Available data:
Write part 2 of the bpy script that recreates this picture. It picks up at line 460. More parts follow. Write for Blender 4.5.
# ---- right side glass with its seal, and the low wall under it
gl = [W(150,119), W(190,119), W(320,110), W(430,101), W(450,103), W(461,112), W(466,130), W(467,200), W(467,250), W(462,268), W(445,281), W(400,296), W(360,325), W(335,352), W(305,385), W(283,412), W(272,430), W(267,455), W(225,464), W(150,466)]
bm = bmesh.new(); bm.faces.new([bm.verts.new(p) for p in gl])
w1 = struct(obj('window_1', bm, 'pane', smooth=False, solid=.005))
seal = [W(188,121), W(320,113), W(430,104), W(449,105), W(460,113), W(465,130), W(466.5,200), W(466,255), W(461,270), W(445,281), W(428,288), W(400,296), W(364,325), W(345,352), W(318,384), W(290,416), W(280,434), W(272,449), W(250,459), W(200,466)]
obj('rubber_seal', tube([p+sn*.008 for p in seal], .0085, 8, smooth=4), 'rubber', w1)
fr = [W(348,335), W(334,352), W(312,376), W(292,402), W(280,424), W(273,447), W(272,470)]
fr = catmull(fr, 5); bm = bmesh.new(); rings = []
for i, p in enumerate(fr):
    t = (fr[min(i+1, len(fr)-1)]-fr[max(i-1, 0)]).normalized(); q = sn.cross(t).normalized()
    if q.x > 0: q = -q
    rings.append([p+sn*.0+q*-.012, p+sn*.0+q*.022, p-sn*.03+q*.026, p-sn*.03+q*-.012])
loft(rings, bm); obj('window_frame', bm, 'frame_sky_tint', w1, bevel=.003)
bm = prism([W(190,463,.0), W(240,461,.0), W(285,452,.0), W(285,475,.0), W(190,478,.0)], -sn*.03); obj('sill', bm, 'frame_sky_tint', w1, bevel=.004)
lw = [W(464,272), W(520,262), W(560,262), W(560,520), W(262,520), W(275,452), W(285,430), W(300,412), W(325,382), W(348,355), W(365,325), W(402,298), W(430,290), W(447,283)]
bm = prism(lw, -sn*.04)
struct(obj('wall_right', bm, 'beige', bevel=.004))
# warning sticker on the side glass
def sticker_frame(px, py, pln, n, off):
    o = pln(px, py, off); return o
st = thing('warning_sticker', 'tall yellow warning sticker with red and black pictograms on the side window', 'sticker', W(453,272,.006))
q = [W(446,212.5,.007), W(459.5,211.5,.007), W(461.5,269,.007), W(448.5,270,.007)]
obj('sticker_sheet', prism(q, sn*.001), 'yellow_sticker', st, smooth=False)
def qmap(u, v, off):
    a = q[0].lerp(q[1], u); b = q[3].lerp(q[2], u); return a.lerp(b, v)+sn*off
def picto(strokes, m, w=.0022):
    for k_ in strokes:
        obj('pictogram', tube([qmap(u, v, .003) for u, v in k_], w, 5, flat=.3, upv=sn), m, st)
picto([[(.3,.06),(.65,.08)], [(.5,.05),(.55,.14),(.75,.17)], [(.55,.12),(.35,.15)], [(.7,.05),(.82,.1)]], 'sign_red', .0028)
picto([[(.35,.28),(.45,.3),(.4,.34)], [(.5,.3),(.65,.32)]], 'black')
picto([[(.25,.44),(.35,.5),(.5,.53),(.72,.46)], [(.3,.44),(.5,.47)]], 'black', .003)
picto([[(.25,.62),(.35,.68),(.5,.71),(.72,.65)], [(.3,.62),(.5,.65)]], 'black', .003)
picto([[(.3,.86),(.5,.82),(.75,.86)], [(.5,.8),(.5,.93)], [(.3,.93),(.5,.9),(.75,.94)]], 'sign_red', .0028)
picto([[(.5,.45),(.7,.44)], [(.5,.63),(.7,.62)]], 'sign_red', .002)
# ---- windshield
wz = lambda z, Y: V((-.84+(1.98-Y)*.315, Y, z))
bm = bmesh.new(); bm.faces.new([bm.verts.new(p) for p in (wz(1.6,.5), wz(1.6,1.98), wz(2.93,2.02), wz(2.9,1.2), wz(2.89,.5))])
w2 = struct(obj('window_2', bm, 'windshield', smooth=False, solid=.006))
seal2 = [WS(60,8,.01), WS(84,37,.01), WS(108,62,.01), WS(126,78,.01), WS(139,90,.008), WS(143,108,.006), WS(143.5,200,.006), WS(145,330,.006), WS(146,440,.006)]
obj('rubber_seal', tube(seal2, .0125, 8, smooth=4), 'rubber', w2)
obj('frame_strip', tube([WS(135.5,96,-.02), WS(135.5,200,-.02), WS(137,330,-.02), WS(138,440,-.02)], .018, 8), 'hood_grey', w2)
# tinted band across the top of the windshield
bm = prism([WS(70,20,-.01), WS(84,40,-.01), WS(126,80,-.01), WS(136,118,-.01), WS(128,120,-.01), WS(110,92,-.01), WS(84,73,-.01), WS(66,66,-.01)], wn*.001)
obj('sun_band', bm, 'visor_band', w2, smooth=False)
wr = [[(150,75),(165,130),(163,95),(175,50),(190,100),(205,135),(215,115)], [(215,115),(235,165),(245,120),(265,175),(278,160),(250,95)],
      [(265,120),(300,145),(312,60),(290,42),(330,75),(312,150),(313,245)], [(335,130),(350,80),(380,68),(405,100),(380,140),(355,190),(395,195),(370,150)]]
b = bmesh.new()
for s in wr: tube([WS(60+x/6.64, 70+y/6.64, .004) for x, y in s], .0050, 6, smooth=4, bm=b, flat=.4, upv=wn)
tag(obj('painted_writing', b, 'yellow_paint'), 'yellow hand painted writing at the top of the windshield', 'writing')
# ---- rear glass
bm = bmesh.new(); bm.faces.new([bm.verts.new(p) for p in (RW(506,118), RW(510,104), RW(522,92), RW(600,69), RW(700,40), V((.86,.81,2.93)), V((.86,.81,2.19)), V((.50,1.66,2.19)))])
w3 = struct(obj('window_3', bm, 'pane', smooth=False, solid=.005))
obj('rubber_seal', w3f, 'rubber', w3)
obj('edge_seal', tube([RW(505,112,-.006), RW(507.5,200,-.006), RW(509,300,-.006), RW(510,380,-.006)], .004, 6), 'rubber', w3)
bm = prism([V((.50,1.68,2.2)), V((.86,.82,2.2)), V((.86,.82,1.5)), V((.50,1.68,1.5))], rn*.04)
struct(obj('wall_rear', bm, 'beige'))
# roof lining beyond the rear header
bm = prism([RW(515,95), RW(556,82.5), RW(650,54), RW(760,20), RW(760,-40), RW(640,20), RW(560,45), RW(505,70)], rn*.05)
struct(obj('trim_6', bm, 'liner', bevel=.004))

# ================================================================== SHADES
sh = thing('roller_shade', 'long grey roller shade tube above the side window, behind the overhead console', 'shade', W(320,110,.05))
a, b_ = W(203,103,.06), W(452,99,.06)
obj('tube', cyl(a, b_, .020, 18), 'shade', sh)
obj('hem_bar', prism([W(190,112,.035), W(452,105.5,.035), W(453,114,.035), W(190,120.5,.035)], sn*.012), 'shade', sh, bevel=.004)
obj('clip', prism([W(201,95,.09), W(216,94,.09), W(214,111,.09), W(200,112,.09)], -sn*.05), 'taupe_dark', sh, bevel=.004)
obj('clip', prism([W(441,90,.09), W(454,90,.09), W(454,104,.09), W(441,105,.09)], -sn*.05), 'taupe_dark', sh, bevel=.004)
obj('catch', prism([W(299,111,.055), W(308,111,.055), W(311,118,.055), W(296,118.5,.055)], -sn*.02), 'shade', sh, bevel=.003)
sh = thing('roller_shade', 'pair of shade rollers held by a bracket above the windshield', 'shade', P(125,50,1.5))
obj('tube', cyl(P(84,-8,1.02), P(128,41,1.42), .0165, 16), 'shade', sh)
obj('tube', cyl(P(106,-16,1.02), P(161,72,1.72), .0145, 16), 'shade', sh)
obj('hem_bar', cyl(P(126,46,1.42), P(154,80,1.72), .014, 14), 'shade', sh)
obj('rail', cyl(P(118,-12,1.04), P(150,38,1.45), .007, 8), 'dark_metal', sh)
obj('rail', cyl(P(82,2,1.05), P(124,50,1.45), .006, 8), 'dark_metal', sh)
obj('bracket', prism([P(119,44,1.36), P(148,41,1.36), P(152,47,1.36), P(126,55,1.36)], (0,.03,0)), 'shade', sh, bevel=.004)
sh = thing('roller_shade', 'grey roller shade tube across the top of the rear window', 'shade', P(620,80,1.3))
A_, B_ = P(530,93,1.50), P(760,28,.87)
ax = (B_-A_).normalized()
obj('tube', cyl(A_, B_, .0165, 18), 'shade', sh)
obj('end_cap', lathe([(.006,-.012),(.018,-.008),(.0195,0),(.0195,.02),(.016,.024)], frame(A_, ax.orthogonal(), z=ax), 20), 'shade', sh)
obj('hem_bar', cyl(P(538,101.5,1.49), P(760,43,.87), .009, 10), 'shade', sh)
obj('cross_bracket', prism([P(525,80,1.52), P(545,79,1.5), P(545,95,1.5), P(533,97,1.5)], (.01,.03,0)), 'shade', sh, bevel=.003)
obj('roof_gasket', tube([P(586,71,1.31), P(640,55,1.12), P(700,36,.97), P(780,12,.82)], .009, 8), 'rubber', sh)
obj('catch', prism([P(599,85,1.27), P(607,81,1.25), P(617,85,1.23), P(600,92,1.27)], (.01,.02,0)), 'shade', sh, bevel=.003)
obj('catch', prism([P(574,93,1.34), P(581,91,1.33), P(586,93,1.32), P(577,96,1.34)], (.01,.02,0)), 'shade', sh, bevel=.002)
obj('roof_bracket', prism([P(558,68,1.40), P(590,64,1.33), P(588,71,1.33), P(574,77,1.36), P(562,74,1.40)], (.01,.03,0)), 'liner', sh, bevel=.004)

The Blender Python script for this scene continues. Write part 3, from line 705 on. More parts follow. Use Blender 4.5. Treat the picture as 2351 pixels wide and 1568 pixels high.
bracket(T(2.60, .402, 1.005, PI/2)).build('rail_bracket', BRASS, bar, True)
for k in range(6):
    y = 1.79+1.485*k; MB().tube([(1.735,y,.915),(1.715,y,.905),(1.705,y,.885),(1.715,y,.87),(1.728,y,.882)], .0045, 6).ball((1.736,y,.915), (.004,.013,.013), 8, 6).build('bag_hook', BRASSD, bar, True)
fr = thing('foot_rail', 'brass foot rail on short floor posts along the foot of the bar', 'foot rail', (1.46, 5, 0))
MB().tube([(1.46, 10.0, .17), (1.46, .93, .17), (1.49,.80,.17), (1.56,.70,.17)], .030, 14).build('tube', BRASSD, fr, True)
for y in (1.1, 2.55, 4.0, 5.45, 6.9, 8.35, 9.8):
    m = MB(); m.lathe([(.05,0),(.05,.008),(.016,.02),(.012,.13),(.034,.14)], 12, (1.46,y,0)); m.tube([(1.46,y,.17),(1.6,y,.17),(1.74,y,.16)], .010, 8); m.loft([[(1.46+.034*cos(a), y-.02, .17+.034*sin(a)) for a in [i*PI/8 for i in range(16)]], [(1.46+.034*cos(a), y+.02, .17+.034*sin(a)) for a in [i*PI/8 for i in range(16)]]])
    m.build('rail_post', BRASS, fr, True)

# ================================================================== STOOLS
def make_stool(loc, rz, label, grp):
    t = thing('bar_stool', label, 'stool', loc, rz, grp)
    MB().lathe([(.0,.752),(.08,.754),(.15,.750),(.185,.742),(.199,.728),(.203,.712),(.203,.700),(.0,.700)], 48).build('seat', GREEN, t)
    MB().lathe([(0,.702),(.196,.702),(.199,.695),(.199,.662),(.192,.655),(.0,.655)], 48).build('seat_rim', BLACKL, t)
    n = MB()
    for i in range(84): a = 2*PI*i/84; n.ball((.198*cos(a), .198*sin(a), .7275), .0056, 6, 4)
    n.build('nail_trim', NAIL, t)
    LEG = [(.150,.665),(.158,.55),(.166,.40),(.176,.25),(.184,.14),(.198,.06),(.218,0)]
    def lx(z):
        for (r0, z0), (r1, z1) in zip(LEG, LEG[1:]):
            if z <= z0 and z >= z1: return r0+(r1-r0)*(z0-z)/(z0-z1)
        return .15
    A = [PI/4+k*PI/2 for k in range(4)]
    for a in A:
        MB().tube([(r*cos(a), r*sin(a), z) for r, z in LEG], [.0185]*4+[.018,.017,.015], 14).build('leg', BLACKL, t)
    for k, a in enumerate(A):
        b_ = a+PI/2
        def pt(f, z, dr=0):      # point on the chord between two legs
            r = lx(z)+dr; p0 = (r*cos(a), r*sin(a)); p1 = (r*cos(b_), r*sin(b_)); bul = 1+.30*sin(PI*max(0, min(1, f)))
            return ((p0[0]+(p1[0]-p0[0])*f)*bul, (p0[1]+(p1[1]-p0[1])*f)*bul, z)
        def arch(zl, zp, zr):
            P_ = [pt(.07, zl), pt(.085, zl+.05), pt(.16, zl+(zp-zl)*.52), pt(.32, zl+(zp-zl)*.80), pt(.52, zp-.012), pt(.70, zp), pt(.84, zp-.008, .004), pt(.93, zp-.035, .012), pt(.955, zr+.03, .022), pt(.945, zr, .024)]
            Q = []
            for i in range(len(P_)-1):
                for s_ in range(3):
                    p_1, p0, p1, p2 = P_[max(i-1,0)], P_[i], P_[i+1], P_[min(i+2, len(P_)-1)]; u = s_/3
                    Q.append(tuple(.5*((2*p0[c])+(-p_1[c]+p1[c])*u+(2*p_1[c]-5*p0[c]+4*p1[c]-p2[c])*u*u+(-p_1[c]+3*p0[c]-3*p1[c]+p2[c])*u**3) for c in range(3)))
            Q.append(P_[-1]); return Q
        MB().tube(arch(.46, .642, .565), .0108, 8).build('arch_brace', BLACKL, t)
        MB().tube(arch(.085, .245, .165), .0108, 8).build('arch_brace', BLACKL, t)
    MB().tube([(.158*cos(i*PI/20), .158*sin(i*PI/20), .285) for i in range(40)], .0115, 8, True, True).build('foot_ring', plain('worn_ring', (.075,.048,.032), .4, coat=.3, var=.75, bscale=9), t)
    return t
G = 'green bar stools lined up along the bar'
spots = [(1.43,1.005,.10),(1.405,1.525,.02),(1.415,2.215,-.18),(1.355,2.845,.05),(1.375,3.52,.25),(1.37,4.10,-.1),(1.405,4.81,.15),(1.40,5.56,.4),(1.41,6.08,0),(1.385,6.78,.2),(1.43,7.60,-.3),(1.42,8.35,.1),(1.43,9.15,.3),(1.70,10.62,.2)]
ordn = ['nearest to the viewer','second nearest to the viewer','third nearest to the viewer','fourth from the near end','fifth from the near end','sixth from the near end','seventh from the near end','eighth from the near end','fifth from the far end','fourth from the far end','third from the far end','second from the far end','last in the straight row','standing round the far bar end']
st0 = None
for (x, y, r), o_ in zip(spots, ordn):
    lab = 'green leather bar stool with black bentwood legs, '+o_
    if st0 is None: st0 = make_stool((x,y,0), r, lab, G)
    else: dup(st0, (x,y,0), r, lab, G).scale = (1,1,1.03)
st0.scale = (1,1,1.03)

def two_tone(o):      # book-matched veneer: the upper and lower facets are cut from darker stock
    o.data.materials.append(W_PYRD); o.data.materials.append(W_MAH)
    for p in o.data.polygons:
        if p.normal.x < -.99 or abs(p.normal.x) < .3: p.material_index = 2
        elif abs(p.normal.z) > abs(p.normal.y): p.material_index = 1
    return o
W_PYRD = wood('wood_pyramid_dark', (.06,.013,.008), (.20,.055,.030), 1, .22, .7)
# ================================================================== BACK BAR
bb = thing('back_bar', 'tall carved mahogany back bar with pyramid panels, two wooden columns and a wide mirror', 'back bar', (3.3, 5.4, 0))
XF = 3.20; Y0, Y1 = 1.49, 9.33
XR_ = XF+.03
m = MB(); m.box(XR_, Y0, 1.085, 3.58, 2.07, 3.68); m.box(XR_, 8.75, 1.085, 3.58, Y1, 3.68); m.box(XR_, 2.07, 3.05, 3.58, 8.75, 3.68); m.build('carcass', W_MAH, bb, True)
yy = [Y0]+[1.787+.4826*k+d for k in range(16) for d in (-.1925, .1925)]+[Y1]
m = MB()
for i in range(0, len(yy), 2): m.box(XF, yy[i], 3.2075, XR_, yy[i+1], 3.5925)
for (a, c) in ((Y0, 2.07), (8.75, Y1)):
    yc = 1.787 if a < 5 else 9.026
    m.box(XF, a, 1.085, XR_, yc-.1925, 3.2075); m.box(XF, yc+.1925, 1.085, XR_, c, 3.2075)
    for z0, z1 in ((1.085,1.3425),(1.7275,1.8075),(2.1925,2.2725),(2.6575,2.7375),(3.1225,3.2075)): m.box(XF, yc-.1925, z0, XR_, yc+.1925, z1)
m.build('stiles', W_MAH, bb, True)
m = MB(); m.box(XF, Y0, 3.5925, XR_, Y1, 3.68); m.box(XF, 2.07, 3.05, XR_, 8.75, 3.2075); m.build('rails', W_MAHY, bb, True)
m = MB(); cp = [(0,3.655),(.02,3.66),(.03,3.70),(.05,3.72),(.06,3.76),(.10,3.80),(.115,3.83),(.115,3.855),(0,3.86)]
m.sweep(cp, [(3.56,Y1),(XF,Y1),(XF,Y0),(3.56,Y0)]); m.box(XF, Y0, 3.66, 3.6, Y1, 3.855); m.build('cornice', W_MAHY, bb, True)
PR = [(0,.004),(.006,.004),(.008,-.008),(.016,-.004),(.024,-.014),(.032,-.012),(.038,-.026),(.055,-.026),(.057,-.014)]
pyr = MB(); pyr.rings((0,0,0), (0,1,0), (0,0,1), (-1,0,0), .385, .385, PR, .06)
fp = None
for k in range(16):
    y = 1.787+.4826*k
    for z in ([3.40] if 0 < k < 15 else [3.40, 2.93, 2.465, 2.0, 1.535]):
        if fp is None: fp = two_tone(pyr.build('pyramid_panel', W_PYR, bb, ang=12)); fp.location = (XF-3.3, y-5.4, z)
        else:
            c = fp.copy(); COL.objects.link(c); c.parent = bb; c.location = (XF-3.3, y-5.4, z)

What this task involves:
Reply with the number of lines in the preceding entries that contain "location", and no other words.

The answer:
2